Data block
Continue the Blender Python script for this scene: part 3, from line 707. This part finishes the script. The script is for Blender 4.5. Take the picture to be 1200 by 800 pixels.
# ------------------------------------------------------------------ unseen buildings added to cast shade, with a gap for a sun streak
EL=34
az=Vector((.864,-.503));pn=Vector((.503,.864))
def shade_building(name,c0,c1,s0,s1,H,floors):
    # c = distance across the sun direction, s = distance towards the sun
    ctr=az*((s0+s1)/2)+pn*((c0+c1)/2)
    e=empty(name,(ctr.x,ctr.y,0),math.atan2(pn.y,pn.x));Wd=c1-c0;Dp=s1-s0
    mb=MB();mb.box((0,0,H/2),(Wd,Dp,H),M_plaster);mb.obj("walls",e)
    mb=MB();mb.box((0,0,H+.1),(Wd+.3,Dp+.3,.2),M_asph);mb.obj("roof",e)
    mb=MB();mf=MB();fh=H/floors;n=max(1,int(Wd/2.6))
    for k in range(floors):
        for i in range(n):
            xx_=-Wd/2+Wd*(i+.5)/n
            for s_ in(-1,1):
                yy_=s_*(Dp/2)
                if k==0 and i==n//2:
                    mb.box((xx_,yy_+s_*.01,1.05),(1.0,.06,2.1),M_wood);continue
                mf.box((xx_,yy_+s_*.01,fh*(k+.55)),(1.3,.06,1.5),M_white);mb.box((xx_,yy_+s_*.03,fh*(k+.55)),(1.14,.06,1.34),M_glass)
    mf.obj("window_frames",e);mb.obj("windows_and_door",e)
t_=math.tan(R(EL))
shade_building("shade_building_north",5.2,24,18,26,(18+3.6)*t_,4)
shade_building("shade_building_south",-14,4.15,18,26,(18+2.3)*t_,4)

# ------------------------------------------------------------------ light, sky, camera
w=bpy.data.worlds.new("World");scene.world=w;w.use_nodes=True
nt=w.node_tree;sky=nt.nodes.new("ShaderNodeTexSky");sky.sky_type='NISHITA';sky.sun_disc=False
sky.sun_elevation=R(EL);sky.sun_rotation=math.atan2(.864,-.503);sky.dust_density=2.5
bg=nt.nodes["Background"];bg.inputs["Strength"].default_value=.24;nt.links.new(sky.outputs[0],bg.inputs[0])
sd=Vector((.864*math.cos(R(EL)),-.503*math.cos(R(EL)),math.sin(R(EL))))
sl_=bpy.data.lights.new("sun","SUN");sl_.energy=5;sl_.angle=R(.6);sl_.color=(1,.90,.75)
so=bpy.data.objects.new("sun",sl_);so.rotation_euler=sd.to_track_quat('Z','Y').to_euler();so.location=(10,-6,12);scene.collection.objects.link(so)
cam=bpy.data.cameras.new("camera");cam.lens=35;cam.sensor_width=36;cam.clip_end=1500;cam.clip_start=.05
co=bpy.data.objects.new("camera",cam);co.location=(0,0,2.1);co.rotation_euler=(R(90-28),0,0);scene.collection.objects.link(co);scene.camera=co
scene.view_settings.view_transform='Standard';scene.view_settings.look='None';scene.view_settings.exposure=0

What is needed
Recopy the whole listing exactly.

Task answer
Continue the Blender Python script for this scene: part 3, from line 707. This part finishes the script. The script is for Blender 4.5. Take the picture to be 1200 by 800 pixels.
# ------------------------------------------------------------------ unseen buildings added to cast shade, with a gap for a sun streak
EL=34
az=Vector((.864,-.503));pn=Vector((.503,.864))
def shade_building(name,c0,c1,s0,s1,H,floors):
    # c = distance across the sun direction, s = distance towards the sun
    ctr=az*((s0+s1)/2)+pn*((c0+c1)/2)
    e=empty(name,(ctr.x,ctr.y,0),math.atan2(pn.y,pn.x));Wd=c1-c0;Dp=s1-s0
    mb=MB();mb.box((0,0,H/2),(Wd,Dp,H),M_plaster);mb.obj("walls",e)
    mb=MB();mb.box((0,0,H+.1),(Wd+.3,Dp+.3,.2),M_asph);mb.obj("roof",e)
    mb=MB();mf=MB();fh=H/floors;n=max(1,int(Wd/2.6))
    for k in range(floors):
        for i in range(n):
            xx_=-Wd/2+Wd*(i+.5)/n
            for s_ in(-1,1):
                yy_=s_*(Dp/2)
                if k==0 and i==n//2:
                    mb.box((xx_,yy_+s_*.01,1.05),(1.0,.06,2.1),M_wood);continue
                mf.box((xx_,yy_+s_*.01,fh*(k+.55)),(1.3,.06,1.5),M_white);mb.box((xx_,yy_+s_*.03,fh*(k+.55)),(1.14,.06,1.34),M_glass)
    mf.obj("window_frames",e);mb.obj("windows_and_door",e)
t_=math.tan(R(EL))
shade_building("shade_building_north",5.2,24,18,26,(18+3.6)*t_,4)
shade_building("shade_building_south",-14,4.15,18,26,(18+2.3)*t_,4)

# ------------------------------------------------------------------ light, sky, camera
w=bpy.data.worlds.new("World");scene.world=w;w.use_nodes=True
nt=w.node_tree;sky=nt.nodes.new("ShaderNodeTexSky");sky.sky_type='NISHITA';sky.sun_disc=False
sky.sun_elevation=R(EL);sky.sun_rotation=math.atan2(.864,-.503);sky.dust_density=2.5
bg=nt.nodes["Background"];bg.inputs["Strength"].default_value=.24;nt.links.new(sky.outputs[0],bg.inputs[0])
sd=Vector((.864*math.cos(R(EL)),-.503*math.cos(R(EL)),math.sin(R(EL))))
sl_=bpy.data.lights.new("sun","SUN");sl_.energy=5;sl_.angle=R(.6);sl_.color=(1,.90,.75)
so=bpy.data.objects.new("sun",sl_);so.rotation_euler=sd.to_track_quat('Z','Y').to_euler();so.location=(10,-6,12);scene.collection.objects.link(so)
cam=bpy.data.cameras.new("camera");cam.lens=35;cam.sensor_width=36;cam.clip_end=1500;cam.clip_start=.05
co=bpy.data.objects.new("camera",cam);co.location=(0,0,2.1);co.rotation_euler=(R(90-28),0,0);scene.collection.objects.link(co);scene.camera=co
scene.view_settings.view_transform='Standard';scene.view_settings.look='None';scene.view_settings.exposure=0